_PROBLEM TO SOLVE_: Which lines include the word "scene"? Copy each of them.

_GIVEN INFORMATION_:

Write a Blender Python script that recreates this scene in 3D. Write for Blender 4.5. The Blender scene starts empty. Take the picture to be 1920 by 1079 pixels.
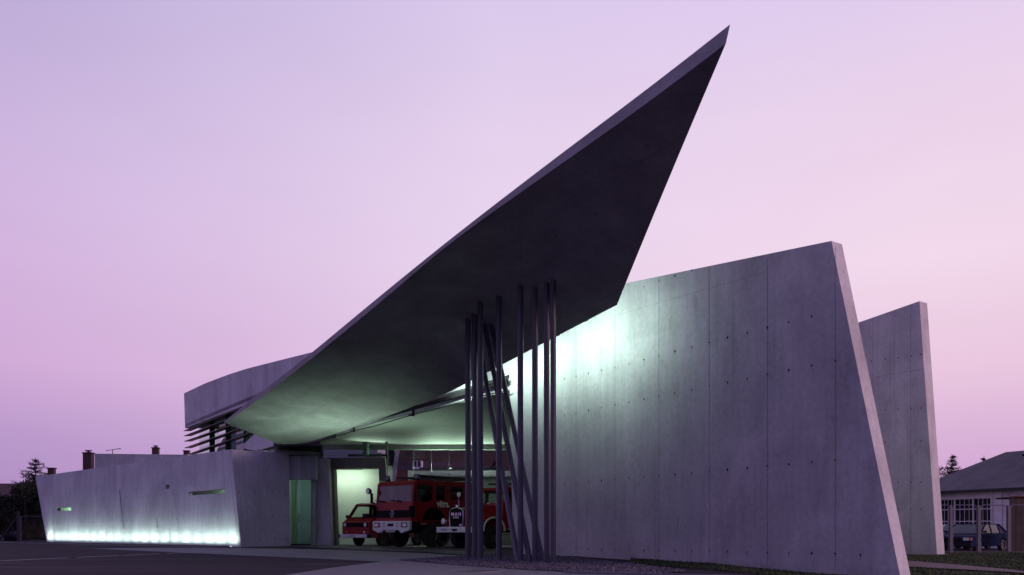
import bpy, bmesh, math, random
from mathutils import Vector, Matrix
from mathutils.geometry import tessellate_polygon
random.seed(7)
V = Vector
R = math.radians
sc = bpy.context.scene
col = sc.collection
# ------------------------------------------------------------------ camera, world, sun, exposure
F, CX, HY, EYE = 1600.0, 960.0, 995.0, 0.75
cd = bpy.data.cameras.new('camera'); cam = bpy.data.objects.new('camera', cd); col.objects.link(cam)
cam.location = (0, 0, EYE); cam.rotation_euler = (R(90), 0, 0)
cd.sensor_width = 36; cd.lens = F*36/1920; cd.shift_y = (HY-539.5)/1920
cd.clip_start = .1; cd.clip_end = 2000
sc.camera = cam
sc.view_settings.view_transform = 'Standard'; sc.view_settings.look = 'None'
sc.view_settings.exposure = 0; sc.view_settings.gamma = 1
def lin(r, g, b):
    f = lambda c: (c/255/12.92 if c/255 <= .04045 else ((c/255+.055)/1.055)**2.4)
    return (f(r), f(g), f(b), 1)
w = bpy.data.worlds.new('World'); sc.world = w; w.use_nodes = True
nt = w.node_tree; nt.nodes.clear()
def N(nt, t, **k):
    n = nt.nodes.new(t)
    for a, b in k.items(): setattr(n, a, b)
    return n
tc = N(nt, 'ShaderNodeTexCoord'); sp = N(nt, 'ShaderNodeSeparateXYZ'); nt.links.new(tc.outputs['Generated'], sp.inputs[0])
def ramp(nt, stops, src, interp='LINEAR'):
    r = N(nt, 'ShaderNodeValToRGB'); r.color_ramp.interpolation = interp
    while len(r.color_ramp.elements) < len(stops): r.color_ramp.elements.new(.5)
    for e, (p, c) in zip(r.color_ramp.elements, stops): e.position = p; e.color = c
    nt.links.new(src, r.inputs[0]); return r
# elevation sines: horizon 0, top of the photograph about .5
left = ramp(nt, [(0, lin(166,134,186)), (.09, lin(184,151,202)), (.17, lin(208,171,215)), (.27, lin(210,178,221)), (.38, lin(201,178,221)), (.48, lin(184,167,213)), (.75, lin(140,138,190)), (1, lin(120,122,176))], sp.outputs['Z'])
mid = ramp(nt, [(0, lin(186,140,190)), (.1, lin(212,176,214)), (.17, lin(226,196,226)), (.3, lin(232,211,236)), (.42, lin(229,209,237)), (.52, lin(219,201,235)), (.8, lin(150,146,196)), (1, lin(120,122,176))], sp.outputs['Z'])
right = ramp(nt, [(0, lin(190,148,196)), (.08, lin(212,172,212)), (.17, lin(234,200,224)), (.28, lin(241,216,234)), (.42, lin(235,212,236)), (.52, lin(218,198,234)), (.8, lin(158,150,198)), (1, lin(120,122,176))], sp.outputs['Z'])
fac = N(nt, 'ShaderNodeMapRange'); fac.inputs[1].default_value = -.52; fac.inputs[2].default_value = -.02; nt.links.new(sp.outputs['X'], fac.inputs[0])
fac2 = N(nt, 'ShaderNodeMapRange'); fac2.inputs[1].default_value = -.02; fac2.inputs[2].default_value = .42; nt.links.new(sp.outputs['X'], fac2.inputs[0])
m1 = N(nt, 'ShaderNodeMix', data_type='RGBA'); nt.links.new(fac.outputs[0], m1.inputs[0]); nt.links.new(left.outputs[0], m1.inputs[6]); nt.links.new(mid.outputs[0], m1.inputs[7])
m2 = N(nt, 'ShaderNodeMix', data_type='RGBA'); nt.links.new(fac2.outputs[0], m2.inputs[0]); nt.links.new(m1.outputs[2], m2.inputs[6]); nt.links.new(right.outputs[0], m2.inputs[7])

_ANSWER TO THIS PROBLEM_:
Write a Blender Python script that recreates this scene in 3D. Write for Blender 4.5. The Blender scene starts empty. Take the picture to be 1920 by 1079 pixels.
sc = bpy.context.scene